Das setzt die Zustimmung der Eltern und der Schulträger voraus. Das haben wir Ihnen mehrmals erzählt. Wenn Sie das nicht zur Kenntnis nehmen, dann sind Sie verleumderisch und bösartig.
„unterrichtet Kinder mit Behinderungen wie in der Grundschule integrativ, in Kooperationsgruppen oder in angegliederten Förderschulen.“
Auch dort gilt der Elternwille, meine Damen und Herren. Ich bin es langsam leid, mich in dieser Art mit Ihnen auseinanderzusetzen.

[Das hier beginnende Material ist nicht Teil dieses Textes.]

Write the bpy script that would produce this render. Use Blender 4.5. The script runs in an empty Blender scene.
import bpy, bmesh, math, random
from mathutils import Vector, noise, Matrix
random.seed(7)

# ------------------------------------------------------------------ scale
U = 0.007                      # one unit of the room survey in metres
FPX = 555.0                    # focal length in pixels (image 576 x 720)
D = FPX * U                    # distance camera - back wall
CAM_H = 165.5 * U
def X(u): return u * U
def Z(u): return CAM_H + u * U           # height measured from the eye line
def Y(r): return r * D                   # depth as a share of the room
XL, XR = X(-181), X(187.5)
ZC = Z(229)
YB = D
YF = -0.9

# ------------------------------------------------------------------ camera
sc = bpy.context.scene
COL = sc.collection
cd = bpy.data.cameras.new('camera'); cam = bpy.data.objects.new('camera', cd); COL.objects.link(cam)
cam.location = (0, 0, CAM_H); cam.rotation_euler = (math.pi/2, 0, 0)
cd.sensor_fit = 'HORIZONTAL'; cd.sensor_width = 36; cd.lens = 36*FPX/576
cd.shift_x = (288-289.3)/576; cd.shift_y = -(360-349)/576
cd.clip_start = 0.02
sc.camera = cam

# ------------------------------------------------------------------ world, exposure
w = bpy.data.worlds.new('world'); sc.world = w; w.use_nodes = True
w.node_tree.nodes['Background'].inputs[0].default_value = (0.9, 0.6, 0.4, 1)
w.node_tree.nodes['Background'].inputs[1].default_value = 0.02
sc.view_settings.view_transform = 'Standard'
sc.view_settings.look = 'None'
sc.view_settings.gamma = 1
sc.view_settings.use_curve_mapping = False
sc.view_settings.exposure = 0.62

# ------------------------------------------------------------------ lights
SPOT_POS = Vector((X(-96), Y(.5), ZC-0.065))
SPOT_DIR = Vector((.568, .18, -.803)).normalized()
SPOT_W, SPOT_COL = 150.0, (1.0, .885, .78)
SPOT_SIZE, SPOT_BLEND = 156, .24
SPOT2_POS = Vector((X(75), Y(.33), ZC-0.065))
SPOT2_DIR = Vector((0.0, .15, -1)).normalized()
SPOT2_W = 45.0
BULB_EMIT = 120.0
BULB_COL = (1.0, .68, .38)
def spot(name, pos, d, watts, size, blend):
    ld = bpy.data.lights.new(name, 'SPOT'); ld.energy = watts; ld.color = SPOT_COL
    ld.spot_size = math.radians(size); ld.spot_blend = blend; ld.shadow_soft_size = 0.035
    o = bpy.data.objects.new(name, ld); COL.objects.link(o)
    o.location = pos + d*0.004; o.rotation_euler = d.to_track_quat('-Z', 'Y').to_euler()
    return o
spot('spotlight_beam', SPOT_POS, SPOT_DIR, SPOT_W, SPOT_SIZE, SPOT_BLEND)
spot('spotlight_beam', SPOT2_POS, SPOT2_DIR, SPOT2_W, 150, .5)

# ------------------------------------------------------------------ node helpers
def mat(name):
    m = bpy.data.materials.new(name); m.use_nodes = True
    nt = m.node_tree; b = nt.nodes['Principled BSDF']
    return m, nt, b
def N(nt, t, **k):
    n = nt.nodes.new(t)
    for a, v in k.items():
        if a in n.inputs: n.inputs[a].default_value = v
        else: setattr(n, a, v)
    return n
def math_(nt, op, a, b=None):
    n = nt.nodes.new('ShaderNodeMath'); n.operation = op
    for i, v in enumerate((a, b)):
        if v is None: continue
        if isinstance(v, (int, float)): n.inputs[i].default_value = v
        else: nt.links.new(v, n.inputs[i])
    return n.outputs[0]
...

Vielen Dank, Frau Präsidentin. - Herr Klare, Sie haben hier aus einer Umfrage zitiert, die im Auftrag des Philologenverbandes bundesweit 1 000 Bundesbürger nach ihrer Meinung zur Schulstruktur gefragt hat. Darin hat sich eine Mehrheit gegen die Einheitsschule ausgesprochen - eine Schulform, die überhaupt niemand fordert und die es auch gar nicht gibt.
Die Frage ist ja immer: Wen und was fragt man eigentlich? - Beispielsweise im Juli hat in Berlin eine Umfrage von Infratest dimap ergeben, dass sich 59 % der Befragten für eine Gemeinschaftsschule, also eine Schulform, die durchaus in Programmen von Parteien vorkommt, ausgesprochen haben. Noch in diesem Jahr hat die Elternkammer in Hamburg die Elternvertreter der Grundschulen gefragt, also diejenigen, die jetzt die Schullaufbahnentscheidung treffen sollen, was sie für ihr Kind wollen. Knapp 60 % der Eltern haben sich für eine „Schule für alle“ und nur 40 % für das sogenannte Zweisäulenmodell ausgesprochen. Von Ihrer Hauptschule spricht in Hamburg schon gar niemand mehr.
Herr Klare, noch eines: Sie haben eben gesagt, in integrativen Schulen würden die schwachen Kinder immer die Verlierer sein. Wer so etwas hier von sich gibt, Herr Klare, der beleidigt und diffa
miert die Arbeit all der Kolleginnen und Kollegen in den Integrationsklassen, die dort hervorragend arbeiten.
Sehr geehrte Frau Korter, wenn eine Schule eine Einheitsschule ist - das ist ja gar kein abwertender Begriff - -
Bei des Grünen ist das etwas anders als bei der SPD: Sie wollen in dieser gemeinsamen Schule - Sie nennen sie „neue Schule“ - alle Kinder beschulen, von den Behinderten bis zu den Hochbegabten. Sie beginnen schon ab der 1. Klasse, während die SPD erst ab der 5. Klasse beginnt. Ist das denn etwas anderes als eine Einheitsschule, Frau Korter?
Wenn man eine Umfrage infrage stellt und eine andere hinzuzieht, dann ist man ertappt, meine Damen und Herren. Sie sind mit dieser Umfrage auf dem falschen Fuß erwischt worden, weil Sie glaubten, alle Eltern wollten ihre Kinder auf Ihre Einheitsschule schicken. Das wollen sie aber nicht, sondern sie wollen ihre Kinder auf eine Schule in einem differenzierten Schulwesen schicken. Ich habe vorhin bewiesen, dass das differenzierte Schulwesen in seiner Breite tolle Ergebnisse bringt.
Herr Jüttner, mehr als aus einem beschlossenen Programm wörtlich zu zitieren, kann ich doch nun wirklich nicht tun. Aber ich habe ja schon gesagt, warum Sie nicht mehr zu Ihrem Programm stehen: Sie haben nämlich Angst vor Eltern, die das, was Sie auf Ihrem Parteitag beschlossen haben, nicht mitmachen wollen.
Frau Präsidentin! Meine Damen und Herren! Ich möchte vorweg etwas Grundsätzliches sagen: Wenn eine niedersächsische Schule den Deutschen Schulpreis oder eine andere Schule in einem anderen Wettbewerb einen Hauptschulpreis bekommt, wenn eine Gesamtschule einen MatheWettbewerb gewinnt, wenn eine Förderschule preisgekrönt wird oder wenn junge Leute aus unseren Schulen bei „Jugend forscht“ vorne sind, dann freuen wir uns uneingeschränkt und finden es toll, dass es so gekommen ist.